The hot hatch that heralds Mercs for the masses

PRESTIGE, performance, desirability and exclusivity have long been the hallmarks of cars bearing the three-pointed star but, starting on Friday, you can scratch one of those from the list.

PRESTIGE, performance, desirability and exclusivity have long been the hallmarks of cars bearing the three-pointed star but, starting on Friday, you can scratch one of those from the list.

The arrival in Australia of Mercedes-Benz's A-Class range means the German manufacturer is no longer priced out of reach of the ordinary buyer, with a range kicking off for less than $36,000 and a lightweight hot hatch from less than $50,000.

The latter, the A250 Sport, tops the A-Class range until the arrival in September of the A45, which will be the first four-cylinder production model ever to wear the company's performance-focused AMG badge.

Until that time, the A250 Sport will soak up some of the pent-up demand among the marque's wide fan base for a small hatch that's big on chutzpah and fun factor.

Mercedes says it is holding "hundreds" of orders for the A-Class, with about half of the orders for the A250 model.

The company will clearly aim to steal customers of arch-rival BMW's 1-Series and Audi's A1 but it may be Volkswagen feeling the pinch most, with the A250 playing in the same sandpit as the revered Golf GTI.

While not going toe to toe with the best hot hatches currently on offer here - that will be the A45 AMG's job - the A250 offers decent bang for $49,900, with 155kW of power and 350Nm of torque from its turbo-charged four matched to a seven-speed dual-clutch auto. That's good enough for an official dash to

100km/h of 6.6 seconds, while using an average of 6.6 litres/100 kilometres of 95 RON premium unleaded. Initial response can be a little doughy at lower speeds, especially in fun-killing "economy" mode, but once rolling the A250 ducks deftly into corners with a fun little engine blip and then surges out sweetly. Engaging sport mode triggers a more aggressive throttle response and gearshift pattern that amps up the fun factor.

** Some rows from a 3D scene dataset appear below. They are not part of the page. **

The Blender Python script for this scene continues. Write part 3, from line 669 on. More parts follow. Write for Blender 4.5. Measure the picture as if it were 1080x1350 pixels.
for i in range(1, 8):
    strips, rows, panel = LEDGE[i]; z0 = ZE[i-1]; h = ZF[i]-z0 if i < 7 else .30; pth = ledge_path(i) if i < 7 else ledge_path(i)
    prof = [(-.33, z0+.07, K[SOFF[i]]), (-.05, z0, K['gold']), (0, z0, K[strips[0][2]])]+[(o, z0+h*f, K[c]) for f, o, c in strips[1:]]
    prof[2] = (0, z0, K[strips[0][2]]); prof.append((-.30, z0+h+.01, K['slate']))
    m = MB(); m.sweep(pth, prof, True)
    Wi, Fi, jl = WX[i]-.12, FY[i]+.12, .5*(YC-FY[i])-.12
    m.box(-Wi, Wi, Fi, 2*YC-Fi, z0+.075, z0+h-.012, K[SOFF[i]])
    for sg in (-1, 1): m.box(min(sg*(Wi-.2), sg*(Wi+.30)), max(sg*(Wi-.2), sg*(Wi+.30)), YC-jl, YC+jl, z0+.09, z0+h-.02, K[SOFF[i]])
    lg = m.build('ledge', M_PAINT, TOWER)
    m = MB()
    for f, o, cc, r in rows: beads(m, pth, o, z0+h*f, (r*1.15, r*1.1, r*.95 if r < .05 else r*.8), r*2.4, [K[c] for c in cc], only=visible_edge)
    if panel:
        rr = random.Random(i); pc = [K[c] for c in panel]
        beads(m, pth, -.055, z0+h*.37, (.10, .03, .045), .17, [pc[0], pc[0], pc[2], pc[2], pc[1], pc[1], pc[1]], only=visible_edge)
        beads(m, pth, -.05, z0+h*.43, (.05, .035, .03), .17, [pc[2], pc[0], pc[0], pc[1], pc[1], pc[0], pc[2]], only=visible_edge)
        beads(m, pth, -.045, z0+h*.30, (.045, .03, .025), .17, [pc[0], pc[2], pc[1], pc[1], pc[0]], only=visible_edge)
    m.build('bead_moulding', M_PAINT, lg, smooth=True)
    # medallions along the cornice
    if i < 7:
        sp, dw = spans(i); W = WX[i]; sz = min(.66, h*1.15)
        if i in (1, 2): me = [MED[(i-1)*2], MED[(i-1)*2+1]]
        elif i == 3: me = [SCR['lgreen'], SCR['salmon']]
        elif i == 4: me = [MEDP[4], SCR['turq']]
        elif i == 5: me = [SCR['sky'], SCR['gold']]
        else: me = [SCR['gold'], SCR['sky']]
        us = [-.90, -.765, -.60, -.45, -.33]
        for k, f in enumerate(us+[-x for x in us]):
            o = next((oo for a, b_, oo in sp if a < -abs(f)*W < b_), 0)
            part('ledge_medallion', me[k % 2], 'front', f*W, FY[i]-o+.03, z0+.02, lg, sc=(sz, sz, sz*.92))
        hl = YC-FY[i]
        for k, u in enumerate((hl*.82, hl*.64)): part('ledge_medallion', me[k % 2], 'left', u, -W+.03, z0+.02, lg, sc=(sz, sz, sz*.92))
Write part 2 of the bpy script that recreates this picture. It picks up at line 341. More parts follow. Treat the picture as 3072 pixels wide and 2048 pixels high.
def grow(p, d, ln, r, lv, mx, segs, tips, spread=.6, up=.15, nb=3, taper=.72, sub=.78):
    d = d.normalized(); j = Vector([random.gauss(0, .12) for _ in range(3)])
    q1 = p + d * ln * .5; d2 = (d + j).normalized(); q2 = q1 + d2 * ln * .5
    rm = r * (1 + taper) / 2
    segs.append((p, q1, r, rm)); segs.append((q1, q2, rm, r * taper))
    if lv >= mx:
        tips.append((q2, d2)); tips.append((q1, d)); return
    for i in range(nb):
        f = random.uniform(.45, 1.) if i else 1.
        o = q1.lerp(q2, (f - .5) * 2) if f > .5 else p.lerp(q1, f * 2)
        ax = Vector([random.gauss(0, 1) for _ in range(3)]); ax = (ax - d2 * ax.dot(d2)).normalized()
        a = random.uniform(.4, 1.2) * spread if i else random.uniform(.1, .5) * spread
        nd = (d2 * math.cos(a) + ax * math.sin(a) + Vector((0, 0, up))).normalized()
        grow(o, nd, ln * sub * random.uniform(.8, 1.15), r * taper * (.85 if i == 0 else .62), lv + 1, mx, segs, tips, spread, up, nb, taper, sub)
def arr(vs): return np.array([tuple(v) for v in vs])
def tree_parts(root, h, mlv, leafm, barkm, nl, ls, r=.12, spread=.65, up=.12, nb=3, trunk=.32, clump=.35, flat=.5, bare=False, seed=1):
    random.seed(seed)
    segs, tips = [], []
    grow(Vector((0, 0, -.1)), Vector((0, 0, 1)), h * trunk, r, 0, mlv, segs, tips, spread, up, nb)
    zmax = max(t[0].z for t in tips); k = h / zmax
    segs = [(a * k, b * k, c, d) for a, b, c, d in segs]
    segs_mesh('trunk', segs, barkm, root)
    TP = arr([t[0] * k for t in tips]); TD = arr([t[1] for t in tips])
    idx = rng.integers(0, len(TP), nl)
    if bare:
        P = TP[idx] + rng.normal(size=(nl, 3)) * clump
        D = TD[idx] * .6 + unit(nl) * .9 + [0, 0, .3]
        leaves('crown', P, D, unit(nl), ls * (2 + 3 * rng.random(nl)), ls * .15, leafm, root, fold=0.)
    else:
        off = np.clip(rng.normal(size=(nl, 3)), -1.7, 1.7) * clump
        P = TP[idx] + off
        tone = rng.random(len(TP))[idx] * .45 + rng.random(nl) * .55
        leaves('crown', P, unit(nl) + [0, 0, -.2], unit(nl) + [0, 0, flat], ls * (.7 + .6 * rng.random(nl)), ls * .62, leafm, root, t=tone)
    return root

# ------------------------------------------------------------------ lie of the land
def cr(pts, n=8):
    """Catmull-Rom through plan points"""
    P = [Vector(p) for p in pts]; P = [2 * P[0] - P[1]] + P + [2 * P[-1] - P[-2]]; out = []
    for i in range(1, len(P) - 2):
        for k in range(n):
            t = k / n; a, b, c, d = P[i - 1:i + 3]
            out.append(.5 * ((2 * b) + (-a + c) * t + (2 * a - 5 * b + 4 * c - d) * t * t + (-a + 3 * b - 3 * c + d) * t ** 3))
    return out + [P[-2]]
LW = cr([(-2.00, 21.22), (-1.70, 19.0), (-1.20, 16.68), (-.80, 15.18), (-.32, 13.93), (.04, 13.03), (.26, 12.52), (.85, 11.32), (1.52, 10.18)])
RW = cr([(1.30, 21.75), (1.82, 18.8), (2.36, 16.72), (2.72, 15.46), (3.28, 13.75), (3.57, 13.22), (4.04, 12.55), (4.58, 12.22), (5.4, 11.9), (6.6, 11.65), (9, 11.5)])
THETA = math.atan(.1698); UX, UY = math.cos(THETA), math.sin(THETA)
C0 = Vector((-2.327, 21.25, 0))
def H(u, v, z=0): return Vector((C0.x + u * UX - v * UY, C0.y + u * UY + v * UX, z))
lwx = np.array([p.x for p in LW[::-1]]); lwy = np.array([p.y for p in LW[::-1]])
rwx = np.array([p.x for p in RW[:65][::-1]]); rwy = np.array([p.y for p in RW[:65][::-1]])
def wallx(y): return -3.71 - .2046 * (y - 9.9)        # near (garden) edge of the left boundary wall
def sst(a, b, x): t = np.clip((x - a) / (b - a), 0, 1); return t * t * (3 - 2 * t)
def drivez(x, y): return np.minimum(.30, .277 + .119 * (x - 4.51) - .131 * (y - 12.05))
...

A nice spread of torque means the gearbox isn't overworked and while the engine isn't as aurally dramatic as a Golf GTI, it makes the right sort of noises under provocation.

The steering on the sinuous roads in the ranges to the north of Melbourne is direct and progressive, although lacking enough weight to give meaningful feedback. The ride is firm enough to feel what's going on but the 18-inch low-profile tyres rarely crash or thud. Inside, the A250 Sport feels properly luxurious but part of that is down to the $2490 "exclusive package" fitted to our car, which includes real leather upholstery with contrasting red stitching, an artico (fake leather) upper dashboard, powered and heated front seats with memory function and dual-zone climate control.

Our car also has the $2990 "command" package, including a Harman Kardon 12-speaker audio system and an 18-centimetre sat-nav screen that is neat and colourful but looks a lot like an after-market unit at first glance.

Standard safety is as impressive as you would expect from a Mercedes, with nine airbags, a forward collision warning system, a drowsiness alert, a bonnet that pops up to minimise pedestrian impact, a reversing camera and automated reverse parallel parking.

While the A-Class range - which kicks off at an eye-opening $35,600 for the A180 model - will certainly open the door to a wider scope of buyers than ever before, the A250 Sport also widens the choice for well-to-do families seeking a cheeky and fun second car to park alongside the E-Class or S-Class.

Or you can always wait for the A45 AMG, which will punch out a mighty 265kW and 450Nm when it arrives in September in return for about $60,000.